* [Short task]: Starting at the top of the entries below, set down each line exactly as written, and stop after the line containing "g.ss(sx.outputs[1], 24.0, 22.0))".

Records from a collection
^^^^^^^^
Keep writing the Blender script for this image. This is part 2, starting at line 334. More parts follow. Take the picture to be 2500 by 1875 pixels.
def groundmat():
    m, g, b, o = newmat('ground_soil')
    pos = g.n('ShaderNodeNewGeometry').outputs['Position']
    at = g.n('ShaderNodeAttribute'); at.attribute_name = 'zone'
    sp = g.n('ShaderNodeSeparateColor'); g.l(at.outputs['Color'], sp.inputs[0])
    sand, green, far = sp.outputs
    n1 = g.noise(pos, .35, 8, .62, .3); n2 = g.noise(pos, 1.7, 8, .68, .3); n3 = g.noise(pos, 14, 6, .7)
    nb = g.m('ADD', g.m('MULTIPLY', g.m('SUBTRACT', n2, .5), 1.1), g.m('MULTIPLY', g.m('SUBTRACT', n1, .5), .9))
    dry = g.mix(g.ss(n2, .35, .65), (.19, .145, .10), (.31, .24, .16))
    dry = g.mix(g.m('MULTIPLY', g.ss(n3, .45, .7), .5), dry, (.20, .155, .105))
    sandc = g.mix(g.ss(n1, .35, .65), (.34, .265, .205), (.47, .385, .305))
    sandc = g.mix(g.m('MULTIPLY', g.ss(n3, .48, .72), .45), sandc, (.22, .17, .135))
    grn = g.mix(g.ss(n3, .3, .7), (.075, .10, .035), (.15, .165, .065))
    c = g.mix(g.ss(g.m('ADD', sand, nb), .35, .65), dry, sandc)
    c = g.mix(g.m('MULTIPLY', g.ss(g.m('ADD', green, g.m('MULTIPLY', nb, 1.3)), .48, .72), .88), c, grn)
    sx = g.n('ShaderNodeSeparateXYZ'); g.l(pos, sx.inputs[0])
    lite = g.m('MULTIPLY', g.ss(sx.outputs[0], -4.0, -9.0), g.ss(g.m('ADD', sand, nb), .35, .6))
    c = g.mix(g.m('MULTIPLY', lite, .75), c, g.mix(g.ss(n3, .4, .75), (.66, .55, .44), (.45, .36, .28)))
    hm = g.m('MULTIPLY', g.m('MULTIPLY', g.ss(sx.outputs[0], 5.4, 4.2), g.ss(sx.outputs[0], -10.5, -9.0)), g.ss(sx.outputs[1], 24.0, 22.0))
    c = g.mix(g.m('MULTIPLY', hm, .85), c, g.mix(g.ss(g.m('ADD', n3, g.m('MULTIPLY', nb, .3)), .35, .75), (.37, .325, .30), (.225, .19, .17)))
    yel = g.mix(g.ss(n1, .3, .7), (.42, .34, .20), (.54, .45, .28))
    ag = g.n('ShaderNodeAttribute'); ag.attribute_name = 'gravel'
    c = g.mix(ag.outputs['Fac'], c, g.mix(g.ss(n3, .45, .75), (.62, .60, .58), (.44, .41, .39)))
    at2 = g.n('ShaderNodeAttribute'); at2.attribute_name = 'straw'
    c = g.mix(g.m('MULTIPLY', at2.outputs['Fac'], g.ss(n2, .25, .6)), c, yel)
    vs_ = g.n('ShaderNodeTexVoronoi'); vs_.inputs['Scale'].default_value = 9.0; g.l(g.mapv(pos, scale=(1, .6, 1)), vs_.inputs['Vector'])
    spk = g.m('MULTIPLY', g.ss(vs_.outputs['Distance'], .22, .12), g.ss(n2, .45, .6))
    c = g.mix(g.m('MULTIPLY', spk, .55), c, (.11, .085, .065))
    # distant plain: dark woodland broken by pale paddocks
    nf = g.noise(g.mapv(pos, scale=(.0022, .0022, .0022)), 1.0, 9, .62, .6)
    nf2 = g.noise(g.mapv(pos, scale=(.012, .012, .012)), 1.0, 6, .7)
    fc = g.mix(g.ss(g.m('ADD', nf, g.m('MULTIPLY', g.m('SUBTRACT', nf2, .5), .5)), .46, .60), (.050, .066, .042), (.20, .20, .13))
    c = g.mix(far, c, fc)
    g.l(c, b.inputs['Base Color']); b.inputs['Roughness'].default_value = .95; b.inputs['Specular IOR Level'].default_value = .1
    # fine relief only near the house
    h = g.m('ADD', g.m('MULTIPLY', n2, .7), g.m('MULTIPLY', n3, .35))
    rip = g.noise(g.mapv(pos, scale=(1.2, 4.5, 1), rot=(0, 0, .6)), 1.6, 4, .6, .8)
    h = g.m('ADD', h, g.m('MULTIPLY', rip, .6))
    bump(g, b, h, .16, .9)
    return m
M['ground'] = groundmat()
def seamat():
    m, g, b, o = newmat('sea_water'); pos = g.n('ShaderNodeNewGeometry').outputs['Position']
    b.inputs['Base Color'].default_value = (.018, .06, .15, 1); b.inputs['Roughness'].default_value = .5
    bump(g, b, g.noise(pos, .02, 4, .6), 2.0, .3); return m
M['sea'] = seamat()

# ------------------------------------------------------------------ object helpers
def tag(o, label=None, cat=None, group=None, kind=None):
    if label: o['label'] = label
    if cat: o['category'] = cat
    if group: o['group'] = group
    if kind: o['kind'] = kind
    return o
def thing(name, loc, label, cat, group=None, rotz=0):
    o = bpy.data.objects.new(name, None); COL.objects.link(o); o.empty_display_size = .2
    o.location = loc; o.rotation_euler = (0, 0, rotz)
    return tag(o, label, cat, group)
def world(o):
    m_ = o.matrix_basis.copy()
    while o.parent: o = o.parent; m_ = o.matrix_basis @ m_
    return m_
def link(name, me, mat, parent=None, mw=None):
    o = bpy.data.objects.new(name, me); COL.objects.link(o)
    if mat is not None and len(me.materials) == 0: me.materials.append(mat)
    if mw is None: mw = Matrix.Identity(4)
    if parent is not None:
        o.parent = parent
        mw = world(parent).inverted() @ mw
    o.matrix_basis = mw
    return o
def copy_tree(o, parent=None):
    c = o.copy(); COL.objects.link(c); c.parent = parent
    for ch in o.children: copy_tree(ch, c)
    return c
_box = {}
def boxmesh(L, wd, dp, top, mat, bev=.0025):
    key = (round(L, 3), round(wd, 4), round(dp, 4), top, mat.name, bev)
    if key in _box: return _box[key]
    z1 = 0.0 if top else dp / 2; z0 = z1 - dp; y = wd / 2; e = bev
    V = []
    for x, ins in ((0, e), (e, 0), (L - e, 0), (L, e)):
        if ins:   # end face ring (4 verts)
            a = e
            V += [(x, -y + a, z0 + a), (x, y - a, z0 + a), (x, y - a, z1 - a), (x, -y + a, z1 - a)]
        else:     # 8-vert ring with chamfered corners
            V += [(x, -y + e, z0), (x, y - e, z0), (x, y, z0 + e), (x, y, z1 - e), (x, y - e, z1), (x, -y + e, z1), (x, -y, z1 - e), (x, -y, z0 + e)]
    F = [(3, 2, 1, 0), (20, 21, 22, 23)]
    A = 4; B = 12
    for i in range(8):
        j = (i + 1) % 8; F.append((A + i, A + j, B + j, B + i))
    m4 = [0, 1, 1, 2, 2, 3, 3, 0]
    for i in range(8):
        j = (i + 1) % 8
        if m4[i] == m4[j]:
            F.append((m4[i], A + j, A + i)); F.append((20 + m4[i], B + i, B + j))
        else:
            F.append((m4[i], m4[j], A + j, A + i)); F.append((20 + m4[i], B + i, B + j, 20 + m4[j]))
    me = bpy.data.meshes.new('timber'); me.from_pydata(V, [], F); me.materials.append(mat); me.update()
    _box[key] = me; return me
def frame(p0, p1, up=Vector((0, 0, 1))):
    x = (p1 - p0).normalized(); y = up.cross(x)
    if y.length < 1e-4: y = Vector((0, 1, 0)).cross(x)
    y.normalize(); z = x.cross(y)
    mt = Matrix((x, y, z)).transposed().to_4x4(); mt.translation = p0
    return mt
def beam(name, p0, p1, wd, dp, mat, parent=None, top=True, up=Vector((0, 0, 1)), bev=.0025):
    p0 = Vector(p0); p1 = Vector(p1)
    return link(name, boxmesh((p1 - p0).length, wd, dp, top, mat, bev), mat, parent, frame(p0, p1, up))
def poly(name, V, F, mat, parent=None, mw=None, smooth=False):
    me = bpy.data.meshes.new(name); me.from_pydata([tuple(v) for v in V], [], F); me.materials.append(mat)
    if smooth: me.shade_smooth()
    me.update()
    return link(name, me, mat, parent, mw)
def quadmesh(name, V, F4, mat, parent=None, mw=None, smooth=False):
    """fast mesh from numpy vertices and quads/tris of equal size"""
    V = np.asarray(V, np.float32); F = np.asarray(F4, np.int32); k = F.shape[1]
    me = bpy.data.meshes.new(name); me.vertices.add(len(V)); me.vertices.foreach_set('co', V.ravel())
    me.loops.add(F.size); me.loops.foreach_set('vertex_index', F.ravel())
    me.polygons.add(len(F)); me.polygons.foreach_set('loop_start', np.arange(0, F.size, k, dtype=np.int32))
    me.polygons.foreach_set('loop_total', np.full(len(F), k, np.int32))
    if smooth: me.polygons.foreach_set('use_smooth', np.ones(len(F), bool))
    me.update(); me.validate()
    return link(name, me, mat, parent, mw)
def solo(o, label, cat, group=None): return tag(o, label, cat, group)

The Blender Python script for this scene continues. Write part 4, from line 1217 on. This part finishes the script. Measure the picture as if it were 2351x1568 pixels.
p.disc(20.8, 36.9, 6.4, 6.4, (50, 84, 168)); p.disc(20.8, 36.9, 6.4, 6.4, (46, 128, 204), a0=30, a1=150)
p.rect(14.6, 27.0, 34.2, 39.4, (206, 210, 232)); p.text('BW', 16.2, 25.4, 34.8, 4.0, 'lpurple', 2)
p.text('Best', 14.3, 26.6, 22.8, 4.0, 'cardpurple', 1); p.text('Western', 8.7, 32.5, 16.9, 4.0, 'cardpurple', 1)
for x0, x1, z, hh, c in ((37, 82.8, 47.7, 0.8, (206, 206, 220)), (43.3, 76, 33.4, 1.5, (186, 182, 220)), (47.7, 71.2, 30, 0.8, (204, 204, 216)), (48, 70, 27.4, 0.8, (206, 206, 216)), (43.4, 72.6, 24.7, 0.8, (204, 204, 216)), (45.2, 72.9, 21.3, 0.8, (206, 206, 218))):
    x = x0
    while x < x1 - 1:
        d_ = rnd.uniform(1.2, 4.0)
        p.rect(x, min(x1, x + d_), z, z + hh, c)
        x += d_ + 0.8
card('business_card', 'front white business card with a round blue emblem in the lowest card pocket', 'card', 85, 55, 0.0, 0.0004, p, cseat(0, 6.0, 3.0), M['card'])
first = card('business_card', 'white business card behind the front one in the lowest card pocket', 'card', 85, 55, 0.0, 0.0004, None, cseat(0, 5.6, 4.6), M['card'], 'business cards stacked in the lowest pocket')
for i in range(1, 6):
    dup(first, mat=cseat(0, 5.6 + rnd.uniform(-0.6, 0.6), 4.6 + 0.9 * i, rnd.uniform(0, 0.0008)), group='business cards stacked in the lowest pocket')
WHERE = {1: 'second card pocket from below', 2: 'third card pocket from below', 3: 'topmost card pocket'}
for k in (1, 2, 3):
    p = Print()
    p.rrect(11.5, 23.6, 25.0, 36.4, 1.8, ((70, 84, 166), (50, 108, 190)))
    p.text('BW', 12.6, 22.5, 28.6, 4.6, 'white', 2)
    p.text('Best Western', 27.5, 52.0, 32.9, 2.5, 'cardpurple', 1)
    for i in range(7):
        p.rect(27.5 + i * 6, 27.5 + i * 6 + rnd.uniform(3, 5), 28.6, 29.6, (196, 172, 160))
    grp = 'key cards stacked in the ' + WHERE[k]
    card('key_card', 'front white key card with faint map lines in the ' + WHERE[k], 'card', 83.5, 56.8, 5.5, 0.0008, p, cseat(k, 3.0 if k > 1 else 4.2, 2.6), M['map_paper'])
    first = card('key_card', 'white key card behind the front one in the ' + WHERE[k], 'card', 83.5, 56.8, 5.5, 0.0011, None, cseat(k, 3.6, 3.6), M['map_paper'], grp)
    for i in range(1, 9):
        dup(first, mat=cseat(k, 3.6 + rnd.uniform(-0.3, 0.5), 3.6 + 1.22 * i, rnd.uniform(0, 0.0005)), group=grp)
^^^^^^^^
* [Solution to this exercise]:
Keep writing the Blender script for this image. This is part 2, starting at line 334. More parts follow. Take the picture to be 2500 by 1875 pixels.
def groundmat():
    m, g, b, o = newmat('ground_soil')
    pos = g.n('ShaderNodeNewGeometry').outputs['Position']
    at = g.n('ShaderNodeAttribute'); at.attribute_name = 'zone'
    sp = g.n('ShaderNodeSeparateColor'); g.l(at.outputs['Color'], sp.inputs[0])
    sand, green, far = sp.outputs
    n1 = g.noise(pos, .35, 8, .62, .3); n2 = g.noise(pos, 1.7, 8, .68, .3); n3 = g.noise(pos, 14, 6, .7)
    nb = g.m('ADD', g.m('MULTIPLY', g.m('SUBTRACT', n2, .5), 1.1), g.m('MULTIPLY', g.m('SUBTRACT', n1, .5), .9))
    dry = g.mix(g.ss(n2, .35, .65), (.19, .145, .10), (.31, .24, .16))
    dry = g.mix(g.m('MULTIPLY', g.ss(n3, .45, .7), .5), dry, (.20, .155, .105))
    sandc = g.mix(g.ss(n1, .35, .65), (.34, .265, .205), (.47, .385, .305))
    sandc = g.mix(g.m('MULTIPLY', g.ss(n3, .48, .72), .45), sandc, (.22, .17, .135))
    grn = g.mix(g.ss(n3, .3, .7), (.075, .10, .035), (.15, .165, .065))
    c = g.mix(g.ss(g.m('ADD', sand, nb), .35, .65), dry, sandc)
    c = g.mix(g.m('MULTIPLY', g.ss(g.m('ADD', green, g.m('MULTIPLY', nb, 1.3)), .48, .72), .88), c, grn)
    sx = g.n('ShaderNodeSeparateXYZ'); g.l(pos, sx.inputs[0])
    lite = g.m('MULTIPLY', g.ss(sx.outputs[0], -4.0, -9.0), g.ss(g.m('ADD', sand, nb), .35, .6))
    c = g.mix(g.m('MULTIPLY', lite, .75), c, g.mix(g.ss(n3, .4, .75), (.66, .55, .44), (.45, .36, .28)))
    hm = g.m('MULTIPLY', g.m('MULTIPLY', g.ss(sx.outputs[0], 5.4, 4.2), g.ss(sx.outputs[0], -10.5, -9.0)), g.ss(sx.outputs[1], 24.0, 22.0))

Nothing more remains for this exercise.